Humbly requesting help determining player advantage on Pogo Blackjack Carnival game

Mewtwo

Well-Known Member
#1
While this game is solely for fake money (tokens) on their site, which can be used for prize drawings, I'm wondering how smart (or not) it is to sit here and play this as opposed to their other games.

Pretty much all of their games are +EV; some of their Video Poker returns 120-140%. So I know their BJ has to be +EV, it's just a matter of how much.

The setup:
1 deck, H17, heads-up play (you and dealer only)

Deck dealt until the last possible card (the game knows when there aren't enough points left on cards in the deck to complete a hand; this could mean dealing until 8 cards left, or dealing to the absolute last card)

(The game is kind enough to give you a running count of 10s/face cards in the deck at all times, though you can just track every card as it comes out.)

5-card Charlie (though if you get a 4-card soft 21, the game stops you from hitting on it, which can result in a push sometimes)

Split up to 4 hands, but non-matching 10s/face cards cannot be split

DOA, one card dealt to split Aces, re-splitting Aces okay

Available spread is 10 to 250 tokens; only allowable bets are 10, 25, 50, 100, or 250.



Side bets on the first two cards (5 tokens each, cannot be above or below this, once a Side Bet is selected, it is on for every hand in that single deck and cannot be turned off or changed)

20:1 (100 tokens) for any pair

120:1 (600 tokens) for a Royal Match, but slightly easier than the normal RM as a Jack also counts (KQ suited, KJ suited, or QJ suited all work)

240:1 (1,200 tokens) for a pair of 7s


Any help with this would be greatly appreciated!
 

Brock Windsor

Well-Known Member
#2
What is your goal?
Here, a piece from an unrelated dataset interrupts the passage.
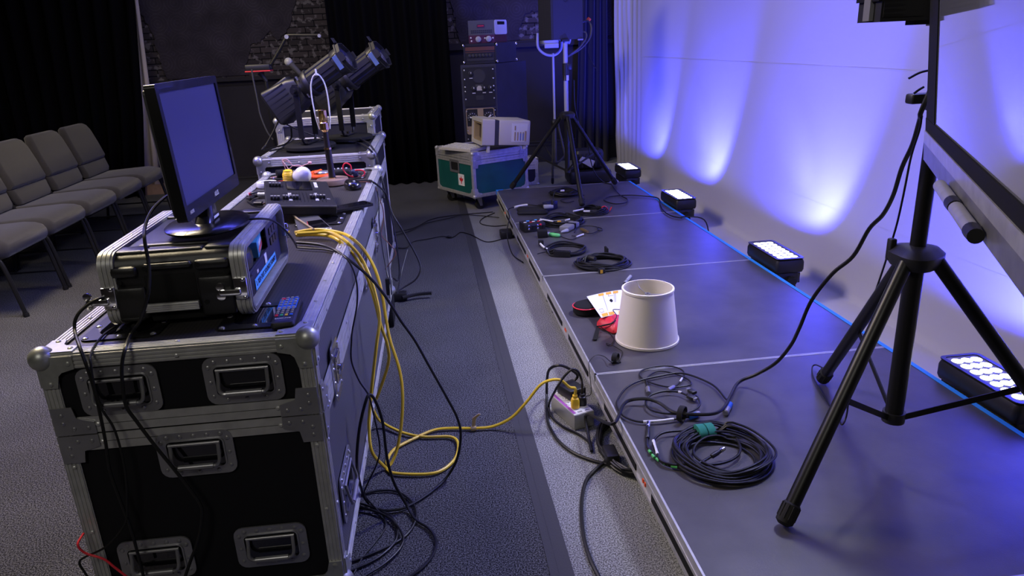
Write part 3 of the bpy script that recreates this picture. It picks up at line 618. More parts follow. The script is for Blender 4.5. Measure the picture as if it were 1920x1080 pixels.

General interest? The BJ is not player positive off the top of the deck, if you were a gifted computer programmer you could write a program to continuosly count and clean out all their coupons. The royal match game looks good but I can't calculate it.
BW
If you can play the same number of tokens per round, a VP game that offers 140% return is where you should be playing. Can't think of what that paytable would look like.
 

Mewtwo

Well-Known Member
#3
My goal here is general interest, like you suggested (I figure I can use this to at least practice BJ basic strategy at home until I have it exactly right) but also wanting to know which of the side bets is best (I know right off that Super 7's can't be the best because there are 13 ranks, you'd be likely to, on average, hit Pair Square 13 times for each one time you hit Super 7's, so you'd get 1300 there vs. 1200 on the 7s)

As for the video poker...it's weird.

Multi-hand, a fixed 21 hands. 3 tokens per hand = max bet and required for top pays on premium hands.

Single joker.

Pay table:

2 pair = 1
3 of a kind = 2
Straight = 5
Flush = 10
Full house = 15
4 of a kind = 20
Straight Flush = 50
Any Royal Flush (joker or not) = 250
5 of a kind = 250

Okay, the 140% figure was exaggerating. Wizard of Odds's calculator puts it at 117.98%.

But since you're stuck flat-betting 63 tokens a hand and the best you can do is a dealt Royal/5 of a kind for a maximum payout of 15,750, I would think BJ might be more profitable.


I'm neglecting the Jackpot Spin/bonus game tokens for each game, as I have no way of determining the odds on those, just wondering which would be better as a base game.
 

miplet

Active Member
#4
Side bets:

Pair 1 in 17 hands .17647 player edge
royal 1 in 110.5 hands .08597 player edge
7s 1 in 221 hands .08597 player edge

I assumed that the payoffs were for 1, not to 1.